On March 30, the Japan Aerospace Exploration Agency (JAXA) officially handed off a new satellite instrument to NASA at Goddard Space Flight Center, Greenbelt, Md. The Dual-frequency Precipitation Radar (DPR) was designed and built by JAXA and Japan's National Institute of Information and Communications Technology (NICT).

The DPR is one of two instruments that will fly aboard NASA's Core Observatory for the Global Precipitation Measurement (GPM) mission scheduled for launch from Tanegashima Space Center, Japan on February 2014.

The Japanese engineering team that built the DPR accompanied the instrument to Goddard. They spent ten days putting the instrument through a post-travel check-up. The tests went well and according to schedule, said Masahiro Kojima, DPR Project Manager at JAXA.

The GPM mission was initiated by NASA and JAXA and is designed to unify precipitation measurements made by the GPM Core satellite along with a constellation of international partner satellites to achieve global coverage of rain and snow every three hours.

NASA provided GPM's other instrument, the GPM Microwave Imager (GMI), which was delivered to Goddard in late February and has been integrated onto the GPM Core Observatory.

"We are at a very exciting phase of the project; having both instruments GMI and DPR delivered to Goddard," said GPM Project Manager, Art Azarbarzin.

The DPR will be integrated onto the GPM spacecraft in the coming months.

The radar instrument will provide insights into a storm's physical structures. Its data will expand our knowledge of precipitation science, the Earth's water cycle, and the supply of fresh water around the world. It also will aid forecasts of hurricanes, floods and other natural disasters.

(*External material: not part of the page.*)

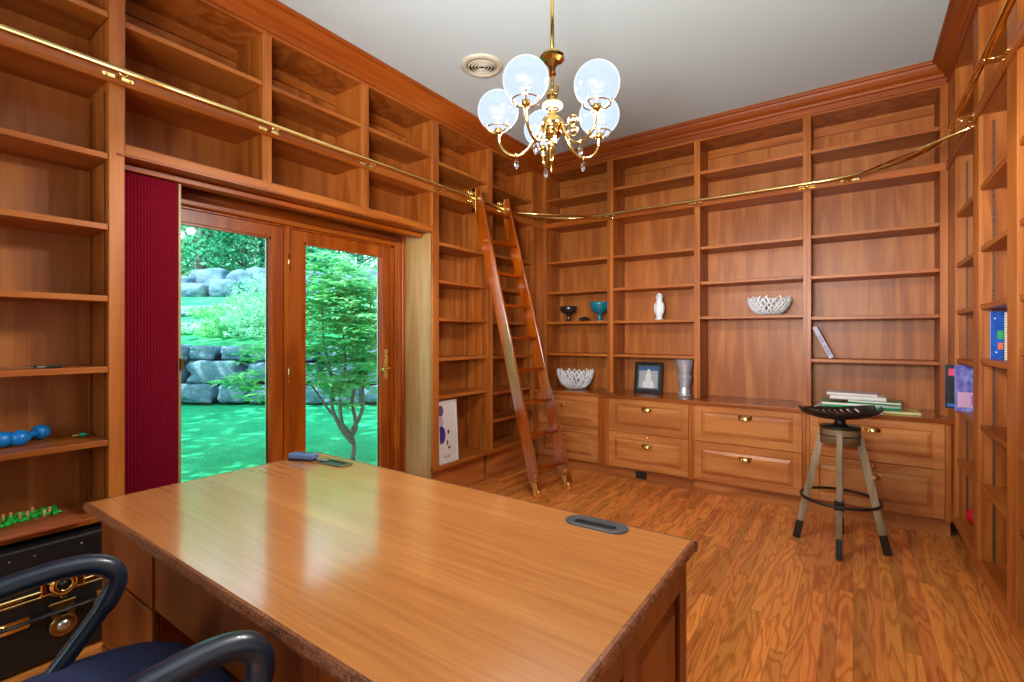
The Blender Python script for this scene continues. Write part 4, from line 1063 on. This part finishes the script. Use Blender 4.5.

The instrument is the first space-borne radar to use two bands in the microwave range of frequencies, Ku and Ka, to study precipitation. It obtains three-dimensional information about precipitation particles by measuring reflected energy from them at different heights within the clouds.

The 'dual' in the radar's name refers to the way the two microwave bands of the instrument complement each other, allowing the radar to provide new information about the size distribution of raindrops and snowflakes as they fall.